Early risk-averse adopters pursued the competitive advantage the technology promised, followed by the small to middle enterprises and later by the large dominant players. Among the early adopters were small companies that needed the functionality but could not afford the expense of multiple stand-alone systems, as well as rapidly growing BPOs, which stood to benefit greatly from the flexibility a unified system offers. Over time, it became clear that a unified platform promotes innovation in the contact centre. Complex applications no longer required months to develop, and contact centre managers could develop these applications, test, deploy and fine-tune them in real time. This fact alone was not enough to convince existing customers of legacy products to migrate. However, the integrated IVR with the outbound and ACD functionality helped smooth the way by offering features that would otherwise cost significantly more if implemented as point solutions.

Today the technology has become mainstream with a large deployment footprint of hundreds of contact centres with hundreds of thousands of agent seats and IVR ports. The interesting fact is that with the flexibility of the architecture and the open interfaces the system provides, it is difficult to find two identical deployments. Each business operation determines how it prefers running its contact centre, and the technology complies – not the other way around.

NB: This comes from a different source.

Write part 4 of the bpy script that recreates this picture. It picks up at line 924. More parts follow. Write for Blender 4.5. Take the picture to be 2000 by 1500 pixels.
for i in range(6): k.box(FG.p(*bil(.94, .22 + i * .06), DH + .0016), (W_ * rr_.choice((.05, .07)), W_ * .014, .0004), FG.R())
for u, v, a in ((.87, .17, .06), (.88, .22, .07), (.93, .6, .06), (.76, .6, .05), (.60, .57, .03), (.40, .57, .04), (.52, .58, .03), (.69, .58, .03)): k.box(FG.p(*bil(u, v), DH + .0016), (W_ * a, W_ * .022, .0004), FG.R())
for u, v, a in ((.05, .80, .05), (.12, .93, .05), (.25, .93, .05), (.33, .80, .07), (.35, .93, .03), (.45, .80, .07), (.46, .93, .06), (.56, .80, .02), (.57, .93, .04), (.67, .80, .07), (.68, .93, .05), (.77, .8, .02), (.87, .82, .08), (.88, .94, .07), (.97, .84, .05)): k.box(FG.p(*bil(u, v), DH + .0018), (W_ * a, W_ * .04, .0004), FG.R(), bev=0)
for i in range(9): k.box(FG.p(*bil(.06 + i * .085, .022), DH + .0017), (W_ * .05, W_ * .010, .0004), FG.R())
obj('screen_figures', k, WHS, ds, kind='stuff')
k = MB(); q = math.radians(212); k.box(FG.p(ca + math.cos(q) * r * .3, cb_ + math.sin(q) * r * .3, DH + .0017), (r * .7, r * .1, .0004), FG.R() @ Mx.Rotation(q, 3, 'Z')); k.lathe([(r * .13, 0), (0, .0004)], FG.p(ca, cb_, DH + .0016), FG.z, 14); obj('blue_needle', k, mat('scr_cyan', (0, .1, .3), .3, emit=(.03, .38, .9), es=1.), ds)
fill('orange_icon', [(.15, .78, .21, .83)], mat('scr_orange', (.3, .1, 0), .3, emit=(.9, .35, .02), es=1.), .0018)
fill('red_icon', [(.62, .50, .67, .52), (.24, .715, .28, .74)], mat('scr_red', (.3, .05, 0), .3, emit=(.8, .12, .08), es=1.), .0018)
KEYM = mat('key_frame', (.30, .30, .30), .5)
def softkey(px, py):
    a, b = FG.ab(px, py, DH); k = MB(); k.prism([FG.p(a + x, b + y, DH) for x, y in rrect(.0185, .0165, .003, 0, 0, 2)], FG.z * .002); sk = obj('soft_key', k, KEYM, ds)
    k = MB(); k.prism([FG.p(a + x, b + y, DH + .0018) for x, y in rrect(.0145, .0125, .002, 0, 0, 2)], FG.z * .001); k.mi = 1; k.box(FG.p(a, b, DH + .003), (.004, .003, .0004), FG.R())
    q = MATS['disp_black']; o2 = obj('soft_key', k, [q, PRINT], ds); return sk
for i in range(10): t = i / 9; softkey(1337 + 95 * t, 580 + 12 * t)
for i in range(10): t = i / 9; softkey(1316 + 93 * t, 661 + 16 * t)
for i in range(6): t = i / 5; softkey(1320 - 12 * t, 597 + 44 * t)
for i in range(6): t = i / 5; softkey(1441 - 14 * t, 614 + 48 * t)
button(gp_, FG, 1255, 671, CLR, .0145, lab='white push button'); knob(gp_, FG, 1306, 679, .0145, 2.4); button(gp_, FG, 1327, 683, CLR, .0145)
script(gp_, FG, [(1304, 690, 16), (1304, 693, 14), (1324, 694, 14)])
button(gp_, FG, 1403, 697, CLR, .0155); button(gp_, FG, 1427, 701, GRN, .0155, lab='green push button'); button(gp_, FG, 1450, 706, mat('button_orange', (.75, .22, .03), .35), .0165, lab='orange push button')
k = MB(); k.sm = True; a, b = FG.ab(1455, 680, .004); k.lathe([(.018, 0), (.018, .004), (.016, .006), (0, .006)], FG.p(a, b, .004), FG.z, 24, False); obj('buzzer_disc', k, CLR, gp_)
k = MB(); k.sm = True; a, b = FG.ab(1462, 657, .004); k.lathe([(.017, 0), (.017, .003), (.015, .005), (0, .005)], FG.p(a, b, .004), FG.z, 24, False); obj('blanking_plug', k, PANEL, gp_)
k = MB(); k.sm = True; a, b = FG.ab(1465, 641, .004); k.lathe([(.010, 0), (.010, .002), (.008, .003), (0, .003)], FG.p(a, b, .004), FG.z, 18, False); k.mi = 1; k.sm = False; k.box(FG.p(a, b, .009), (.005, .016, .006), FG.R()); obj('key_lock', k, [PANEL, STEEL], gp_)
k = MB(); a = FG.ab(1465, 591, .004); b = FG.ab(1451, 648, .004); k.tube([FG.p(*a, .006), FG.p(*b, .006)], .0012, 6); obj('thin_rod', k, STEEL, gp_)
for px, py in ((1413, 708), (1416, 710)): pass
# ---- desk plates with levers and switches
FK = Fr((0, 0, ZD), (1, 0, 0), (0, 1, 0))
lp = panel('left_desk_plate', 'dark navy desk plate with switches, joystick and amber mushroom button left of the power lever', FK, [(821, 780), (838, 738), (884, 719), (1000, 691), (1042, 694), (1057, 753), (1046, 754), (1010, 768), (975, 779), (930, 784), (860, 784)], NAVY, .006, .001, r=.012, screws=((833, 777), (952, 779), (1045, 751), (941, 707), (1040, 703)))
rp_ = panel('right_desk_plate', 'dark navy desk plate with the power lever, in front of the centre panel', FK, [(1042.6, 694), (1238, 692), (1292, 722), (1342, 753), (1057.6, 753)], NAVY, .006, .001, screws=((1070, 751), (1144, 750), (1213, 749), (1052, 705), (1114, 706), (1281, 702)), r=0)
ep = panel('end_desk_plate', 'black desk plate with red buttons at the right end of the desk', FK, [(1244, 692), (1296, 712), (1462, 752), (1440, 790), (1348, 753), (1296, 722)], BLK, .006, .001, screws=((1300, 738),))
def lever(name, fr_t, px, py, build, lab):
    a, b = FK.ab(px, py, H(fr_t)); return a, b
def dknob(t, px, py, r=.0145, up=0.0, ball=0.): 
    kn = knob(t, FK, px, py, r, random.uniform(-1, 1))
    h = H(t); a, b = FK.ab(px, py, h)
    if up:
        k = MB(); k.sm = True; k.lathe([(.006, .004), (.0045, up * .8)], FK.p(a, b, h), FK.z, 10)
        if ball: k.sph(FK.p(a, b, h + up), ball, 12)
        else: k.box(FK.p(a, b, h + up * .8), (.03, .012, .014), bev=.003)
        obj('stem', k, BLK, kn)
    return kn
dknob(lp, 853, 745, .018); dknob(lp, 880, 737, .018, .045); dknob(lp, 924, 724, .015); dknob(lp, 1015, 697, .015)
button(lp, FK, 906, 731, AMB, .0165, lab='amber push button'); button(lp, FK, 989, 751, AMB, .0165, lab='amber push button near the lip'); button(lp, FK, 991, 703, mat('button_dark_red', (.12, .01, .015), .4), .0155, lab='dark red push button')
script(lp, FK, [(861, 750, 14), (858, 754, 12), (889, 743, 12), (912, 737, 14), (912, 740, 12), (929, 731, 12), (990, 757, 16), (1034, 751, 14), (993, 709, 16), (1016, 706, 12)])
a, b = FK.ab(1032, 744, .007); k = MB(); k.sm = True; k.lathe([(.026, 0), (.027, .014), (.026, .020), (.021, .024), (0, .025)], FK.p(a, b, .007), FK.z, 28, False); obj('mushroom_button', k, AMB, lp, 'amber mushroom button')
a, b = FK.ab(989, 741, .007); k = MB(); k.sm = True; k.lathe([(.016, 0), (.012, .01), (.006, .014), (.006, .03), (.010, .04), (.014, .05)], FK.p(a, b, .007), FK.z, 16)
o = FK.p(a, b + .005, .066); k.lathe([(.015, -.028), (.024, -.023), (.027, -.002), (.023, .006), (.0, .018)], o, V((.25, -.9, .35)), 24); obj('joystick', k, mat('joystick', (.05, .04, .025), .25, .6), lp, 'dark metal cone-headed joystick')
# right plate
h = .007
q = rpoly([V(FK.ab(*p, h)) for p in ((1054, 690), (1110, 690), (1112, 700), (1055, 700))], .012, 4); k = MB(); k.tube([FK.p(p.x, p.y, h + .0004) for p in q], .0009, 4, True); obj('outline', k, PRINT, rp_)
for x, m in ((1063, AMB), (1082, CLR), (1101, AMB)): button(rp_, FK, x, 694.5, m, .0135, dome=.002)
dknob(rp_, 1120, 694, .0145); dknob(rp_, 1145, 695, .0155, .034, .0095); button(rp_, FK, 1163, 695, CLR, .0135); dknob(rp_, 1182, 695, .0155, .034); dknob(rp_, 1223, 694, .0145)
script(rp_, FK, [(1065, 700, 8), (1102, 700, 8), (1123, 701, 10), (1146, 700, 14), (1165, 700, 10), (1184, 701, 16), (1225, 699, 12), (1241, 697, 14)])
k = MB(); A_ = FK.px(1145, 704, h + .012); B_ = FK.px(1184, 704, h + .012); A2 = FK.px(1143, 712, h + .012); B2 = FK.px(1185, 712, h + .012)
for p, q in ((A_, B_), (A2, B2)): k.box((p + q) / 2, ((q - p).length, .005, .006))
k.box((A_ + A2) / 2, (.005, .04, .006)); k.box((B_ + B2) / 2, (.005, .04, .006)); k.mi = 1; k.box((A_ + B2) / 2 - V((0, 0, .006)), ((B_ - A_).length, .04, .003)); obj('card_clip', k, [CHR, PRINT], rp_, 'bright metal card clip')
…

An effective contact centre operation must have the flexibility to use its resources, whether human or technology, for more than one application. Call-by-call blending, unified desktop scripting and integrated intelligent routing are some of the tools provided by a unified platform.

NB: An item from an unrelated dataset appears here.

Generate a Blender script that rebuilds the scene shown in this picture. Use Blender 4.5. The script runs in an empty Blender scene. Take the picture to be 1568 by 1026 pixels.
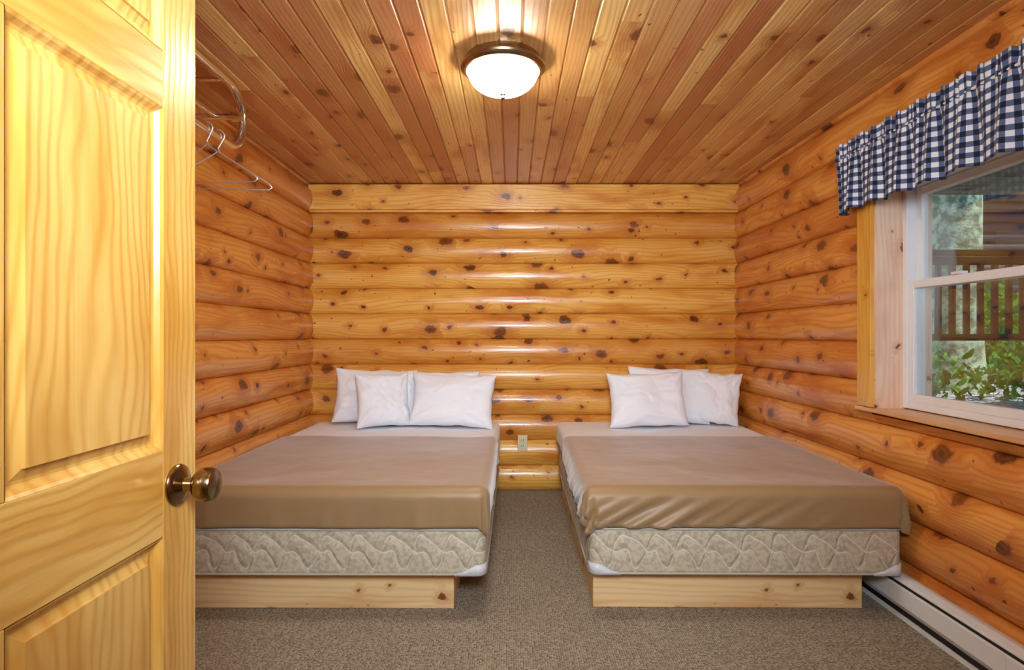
import bpy, bmesh, math, random
from mathutils import Vector, Matrix, noise
random.seed(7)
scene = bpy.context.scene
F = 900.0
CZ = 1.17
CEIL = 2.297
BY = 4.44; LX = -1.535; RX = 1.71   # seam planes
BULGE = 0.052
LOGH = 0.19

def lin(c):
    out = []
    for v in c[:3]:
        v = v/255.0
        out.append(v/12.92 if v <= 0.04045 else ((v+0.055)/1.055)**2.4)
    return (out[0], out[1], out[2], 1.0)

# ------------------------------------------------------------------ nodes
class NB:
    def __init__(s, name):
        s.mat = bpy.data.materials.new(name)
        s.mat.use_nodes = True
        s.nt = s.mat.node_tree
        s.nt.nodes.clear()
        s.out = s.nt.nodes.new('ShaderNodeOutputMaterial')
    def n(s, t, ins=None, **props):
        nd = s.nt.nodes.new(t)
        for k, v in props.items():
            setattr(nd, k, v)
        if ins:
            for k, v in ins.items():
                sock = nd.inputs[k]
                if isinstance(v, bpy.types.NodeSocket):
                    s.nt.links.new(v, sock)
                else:
                    sock.default_value = v
        return nd
    def m(s, op, a, b=None, c=None, clamp=False):
        ins = {0: a}
        if b is not None: ins[1] = b
        if c is not None: ins[2] = c
        nd = s.n('ShaderNodeMath', ins, operation=op)
        nd.use_clamp = clamp
        return nd.outputs[0]
    def smooth(s, v, a, b, o0=0.0, o1=1.0):
        nd = s.n('ShaderNodeMapRange', {'Value': v, 'From Min': a, 'From Max': b, 'To Min': o0, 'To Max': o1})
        nd.interpolation_type = 'SMOOTHSTEP'
        return nd.outputs[0]
    def mix(s, f, a, b, blend='MIX'):
        nd = s.nt.nodes.new('ShaderNodeMix')
        nd.data_type = 'RGBA'; nd.blend_type = blend
        for idx, v in ((0, f), (6, a), (7, b)):
            if isinstance(v, bpy.types.NodeSocket): s.nt.links.new(v, nd.inputs[idx])
            else: nd.inputs[idx].default_value = v
        return nd.outputs[2]
    def vec(s, x, y, z=0.0):
        return s.n('ShaderNodeCombineXYZ', {0: x, 1: y, 2: z}).outputs[0]
    def noise(s, v, scale, detail=2.0, rough=0.5, dist=0.0):
        return s.n('ShaderNodeTexNoise', {'Vector': v, 'Scale': scale, 'Detail': detail, 'Roughness': rough, 'Distortion': dist}).outputs[0]
    def bsdf(s, color, rough=0.5, normal=None, **kw):
        ins = {'Base Color': color, 'Roughness': rough}
        if normal is not None: ins['Normal'] = normal
        for k, v in kw.items(): ins[k.replace('_', ' ')] = v
        b = s.n('ShaderNodeBsdfPrincipled', ins)
        s.nt.links.new(b.outputs[0], s.out.inputs[0])
        return b
    def bump(s, h, strength=0.3, dist=0.01):
        return s.n('ShaderNodeBump', {'Height': h, 'Strength': strength, 'Distance': dist}).outputs[0]

def wood(name, along, across, light, mid, dark, knotc=(70, 32, 12), ks=4.5, krmin=0.03, krmax=0.13,
         kskip=0.3, rough=0.32, ringf=240.0, var=0.35, redc=None, coat=0.25, kasp=1.0, ringamt=0.6, bumps=0.25, warp=.2, small=0.5, kpow=2.2,
         lowu=0.8, crough=0.15, blot=0.7):
    b = NB(name)
    tc = b.n('ShaderNodeTexCoord')
    sep = b.n('ShaderNodeSeparateXYZ', {0: tc.outputs['Object']})
    ax = {'X': 0, 'Y': 1, 'Z': 2}
    U = sep.outputs[ax[along]]; V = sep.outputs[ax[across]]
    rnd = b.n('ShaderNodeNewGeometry').outputs['Random Per Island']
    U2 = b.m('MULTIPLY_ADD', rnd, 37.7, U)
    V2 = b.m('MULTIPLY_ADD', rnd, 13.3, V)
    wv = b.vec(U2, V2, 0.0)
    wn = b.n('ShaderNodeTexNoise', {'Vector': wv, 'Scale': 17.0, 'Detail': 4.0, 'Roughness': .65})
    wc = b.n('ShaderNodeSeparateColor', {0: wn.outputs[1]})
    Uw = b.m('MULTIPLY_ADD', wc.outputs[0], 0.085, U2)
    Vw = b.m('MULTIPLY_ADD', wc.outputs[1], 0.050, V2)
    def knots(scale, asp, rmin, rmax, skip, off, power):
        kv = b.vec(b.m('MULTIPLY_ADD', Uw, scale/asp, off), b.m('MULTIPLY_ADD', Vw, scale, off), 0.0)
        vo = b.n('ShaderNodeTexVoronoi', {'Vector': kv, 'Scale': 1.0, 'Randomness': 1.0}, voronoi_dimensions='2D')
        cc = b.n('ShaderNodeSeparateColor', {0: vo.outputs['Color']})
        r0 = b.m('DIVIDE', b.m('SUBTRACT', cc.outputs[0], skip, clamp=True), 1-skip)
        has = b.m('GREATER_THAN', r0, 0.0)
        r = b.m('MULTIPLY_ADD', b.m('POWER', r0, power), rmax-rmin, rmin)
        rel = b.m('DIVIDE', vo.outputs['Distance'], r)
        knot = b.m('MULTIPLY', b.smooth(rel, 0.5, 1.15, 1.0, 0.0), has)
        halo = b.m('MULTIPLY', b.smooth(rel, 0.7, 3.8, 1.0, 0.0), has)
        return rel, knot, halo, cc.outputs[1]
    rel, knot, halo, kr = knots(ks, kasp, krmin, krmax, kskip, 0.0, kpow)
    rel2, knot2, halo2, kr2 = knots(ks*1.25, 1.0, krmin*.5, krmin*.9, small, 31.7, 1.0)
    lowv = b.vec(b.m('MULTIPLY', U2, lowu), b.m('MULTIPLY', V2, 4.0), 0.0)
    low = b.noise(lowv, 1.0, 2.5, 0.5)
    ph = b.m('MULTIPLY_ADD', low, warp, V2)
    ph = b.m('MULTIPLY_ADD', halo, 0.035, ph)
    ringv = b.m('SINE', b.m('MULTIPLY', ph, ringf))
    ring = b.m('POWER', b.m('MULTIPLY_ADD', ringv, 0.5, 0.5), 2.2)
    fv = b.vec(b.m('MULTIPLY', U2, 3.0), b.m('MULTIPLY', b.m('MULTIPLY_ADD', halo, 0.03, V2), 130.0), 0.0)
    fib = b.noise(fv, 1.0, 3.0, 0.6)
    bl = b.noise(b.vec(b.m('MULTIPLY', U2, 1.8), b.m('MULTIPLY', V2, 8.0), 3.0), 1.0, 3.0, 0.55)
    ringm = b.m('MULTIPLY', ring, b.smooth(bl, .35, .6, .55, 1.0))
    g = b.m('MULTIPLY_ADD', ringm, ringamt, b.m('MULTIPLY', fib, 0.4))
    col = b.mix(g, lin(light), lin(mid))
    col = b.mix(b.smooth(bl, 0.42, 0.70), col, lin(mid))
    col = b.mix(b.m('MULTIPLY', b.smooth(bl, 0.52, 0.76), blot), col, lin(dark))
    col = b.mix(b.m('MULTIPLY', ringm, .22*ringamt), col, lin(dark))
    rr = b.m('FRACT', b.m('MULTIPLY', rnd, 17.31))
    col = b.mix(b.m('MULTIPLY', b.smooth(rr, 0.25, 1.0), var), col, lin(dark))
    if redc is not None:
        r3 = b.m('FRACT', b.m('MULTIPLY', rnd, 51.7))
        col = b.mix(b.m('MULTIPLY', b.smooth(r3, 0.45, 1.0), 0.7), col, lin(redc))
    col = b.mix(b.m('MULTIPLY', halo, 0.6), col, lin(dark))
    kcol = b.smooth(b.m('SINE', b.m('MULTIPLY', rel, 11.0)), -1, 1, 0.35, 1.0)
    col = b.mix(b.m('MULTIPLY', knot, 0.9), col, lin((136, 66, 24)))
    col = b.mix(b.m('MULTIPLY', b.m('MULTIPLY', knot, kcol), b.m('MULTIPLY_ADD', kr, .6, .35)), col, lin(knotc))
    col = b.mix(b.m('MULTIPLY', knot2, .9), col, lin(knotc))
    h = b.m('MULTIPLY_ADD', fib, 0.4, b.m('MULTIPLY', ring, 0.3))
    h = b.m('MULTIPLY_ADD', knot, -0.6, h)
    nrm = b.bump(h, bumps, 0.004)
    b.bsdf(col, rough, nrm, Coat_Weight=coat, Coat_Roughness=crough)
    return b.mat

LG = dict(knotc=(60, 28, 12), ks=5.8, krmin=0.06, krmax=0.24, kskip=0.15, ringf=260, var=0.4, kasp=1.45, warp=.24, kpow=2.6, small=.45, ringamt=.75)
M_back = wood('log_wood_x', 'X', 'Z', light=(246, 196, 100), mid=(228, 160, 60), dark=(194, 108, 34), **LG)
M_side = wood('log_wood_y', 'Y', 'Z', light=(240, 176, 90), mid=(220, 138, 56), dark=(184, 92, 34), **LG)
M_ceil = wood('ceiling_plank_wood', 'Y', 'X', light=(244, 208, 136), mid=(226, 170, 96), dark=(172, 102, 56), redc=(180, 102, 66),
              knotc=(56, 26, 14), ks=4.0, krmin=0.04, krmax=0.15, kskip=0.2, ringf=330, var=0.6, kasp=1.5, rough=0.38, warp=.14, crough=.3, ringamt=.8)
DR = dict(light=(232, 190, 106), mid=(206, 150, 62), dark=(184, 122, 44), knotc=(110, 60, 20), ks=1.2, krmin=0.01, krmax=0.02, kskip=0.9,
          rough=0.28, coat=0.5, ringamt=.6, var=0.15, small=.97, lowu=1.7, blot=.35)
M_dz = wood('door_pine_z', 'Z', 'Y', ringf=330, warp=.20, **DR)
M_dy = wood('door_pine_y', 'Y', 'Z', ringf=300, warp=.20, **DR)
M_dxz = wood('frame_pine_z', 'Z', 'X', ringf=350, **DR)
M_dxx = wood('frame_pine_x', 'X', 'Z', ringf=350, **DR)
M_case = wood('casing_pine_z', 'Z', 'Y', light=(236, 184, 84), mid=(220, 156, 54), dark=(196, 126, 34), ks=5, krmin=.02, krmax=.1, ringf=250)
M_jamb = wood('jamb_pale_wood', 'Z', 'X', light=(244, 214, 188), mid=(232, 190, 158), dark=(212, 160, 124), ks=7, krmin=.03, krmax=.12, kskip=.4, ringf=250)
M_sill = wood('sill_wood', 'Y', 'X', light=(236, 190, 136), mid=(220, 160, 102), dark=(196, 130, 70), ks=4, krmin=.02, krmax=.08, kskip=.5, ringf=250)
PL = dict(light=(246, 216, 162), mid=(230, 186, 126), dark=(212, 156, 92), knotc=(120, 66, 30), ks=6.0, krmin=.045,
          krmax=.13, kskip=.4, ringf=220, rough=0.5, coat=0.0, var=.3, small=.8)
M_plat = wood('bed_platform_wood', 'X', 'Z', **PL)
M_platy = wood('bed_platform_wood_y', 'Y', 'Z', **PL)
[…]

Competitive advantage can be achieved with rapid application development where the time from idea to production is significantly shorter than if multiple disperse systems had to be coordinated and made to work together. Quality management, effective consolidated reporting and business analytics complete the package to allow managers get the most out of their contact centre operations.

Open Source IP in the contact centre

There is evidence to suggest that the IP infrastructure has become a commodity, meaning that there are many providers offering similar products that provide connectivity, bandwidth, quality-of-service delivery and security. This has a significant impact on contact centres as open source VOIP offerings enable a lower price point, which leaves the business with more capital to invest in higher-return business applications that ride on top of that commoditised infrastructure.

Open source IP refers to the utilisation of open source software within some of the voice product components. Our commitment to standards has been demonstrated in our SIP Interoperability Policy, supporting standards compliant SIP interfaces without reliance on proprietary extensions. In adopting the Asterisk Business Edition, we accomplished both, offering our customers a fully featured IP PBX that is developed and enhanced by hundreds of engineers throughout the world combined with superior support.

In addition to the basic functionality, which allows directing communications from one SIP user to another, there are some exciting capabilities that open a window for innovation. Most instant messaging users are familiar with the fact that they can view “who is online” at any given moment. This “presence” feature can be utilised for many new applications in the contact centre space: remote login, agent adherence and proactive and prioritised customer service, to name a few.

Trends in the contact centre space

There are two main business trends in the contact centre industry: one involves the need of more industries or sectors to establish contact centres to support their customers, and the second is that the customer’s profile is changing. The modern contact centre provides a superior service experience for a fraction of the price of in-person interaction. These savings are driving businesses to use automation and contact centre technologies while also trying to meet the challenge of retaining customers.

Self service integrated with Web interaction and cell phone-specific services will be the way this generation is slated to do business.